New Nuclear Challenges and Nuclear Arms Control Options
The United States wants to secure an arms control framework providing Washington with an understanding of the future dimensions of both the Russian and Chinese nuclear forces
·
By Peter Huessy, President, Geostrategic Analysis, Senior Fellow, The Hudson Institute
The United States wants to secure an arms control framework which would provide Washington with an understanding of the future dimensions of both the Russian and Chinese nuclear forces. And to create a strategic stability where the first use of nuclear weapons against the US or our allies is totally deterred. To achieve this would require at least two major discoveries including (1) identifying the nuclear weapons that Russia and China have which they are deploying; and (2) the reasons these two countries would use nuclear weapons in the first place, which the West has long assumed were only weapons of deterrence not war.
Nuclear Weapons and War
Without knowing what weapons a treaty would have to control, one cannot have arms control. And without knowing the nuclear forces a country has, one cannot verify that a treaty is being observed. Given there is near zero transparency with respect to any of China’s nuclear forces, and Russia’s theater or regional nuclear forces could be anywhere from the DIA estimate of 1900 to Mark Schneider’s calculation that the number is closer to 4000, no further arms control deals should be undertaken let alone ideas put on the table until such time as full transparency and verification are in place or are in process of being fully implemented prior to a treaty coming into force.
The lack of transparency and verification is not a trivial matter. If numbers of nuclear weapons matter, it is not of little consequence that even the low estimate of Russian theater or regional nuclear forces exceeds the “allowed” strategic or long-range nuclear warheads under New START. *
In addition, whatever the US puts on the table, Washington should not let arms control proposals or possible deals prevent the US from having a strong and credible deterrent with which to keep our adversaries from ever using nuclear weapons against the US or our allies. To achieve this requires a sound and unflinching understanding of why both Russia and China would use nuclear weapons and thus what they would seek in any arms control deal or regimen. And to deflect Congressional opponents of nuclear modernization from proposing to “jump start” arms negotiations through such ideas as a nuclear freeze or a pause in deployment.

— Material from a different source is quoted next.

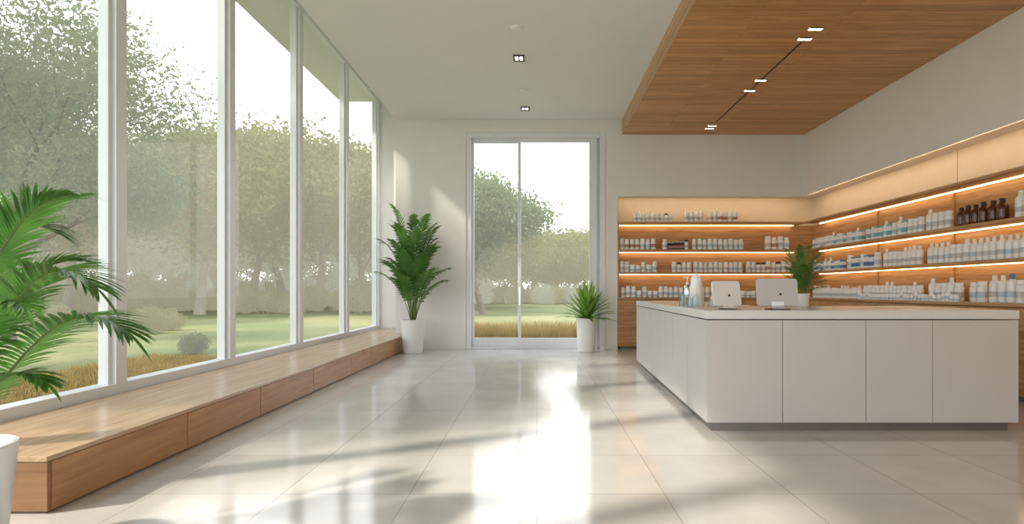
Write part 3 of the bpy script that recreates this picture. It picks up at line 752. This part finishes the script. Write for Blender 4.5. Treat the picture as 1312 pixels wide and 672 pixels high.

Most importantly, the United States needs to heed the multiple warnings from our senior military professionals that both Peking and Moscow believe nuclear weapons can be used coercively not to prevent any use of nuclear weapons—as traditional deterrent theory holds—but to actually allow Russia and China to commit aggression under the umbrella of nuclear weapons threats that would, for example, prevent the United States from coming to the defense of her friends such as Taiwan or the Republic of Korea in the western Pacific or the Baltics in Eastern Europe.
As a recent essay in Foreign Affairs explained, many in western Europe had previously refused to believe that China and Russia thought war was possible, particularly that nuclear weapons were instruments on the battlefield. For sure, some of the recent Russian nuclear threats are bluff. But the US and its NATO allies cannot make the mistake of mistakenly thinking all such nuclear threats are bluff. The HASC added funding for a Navy nuclear armed cruise missile precisely to deter such Russian or Chinese behavior.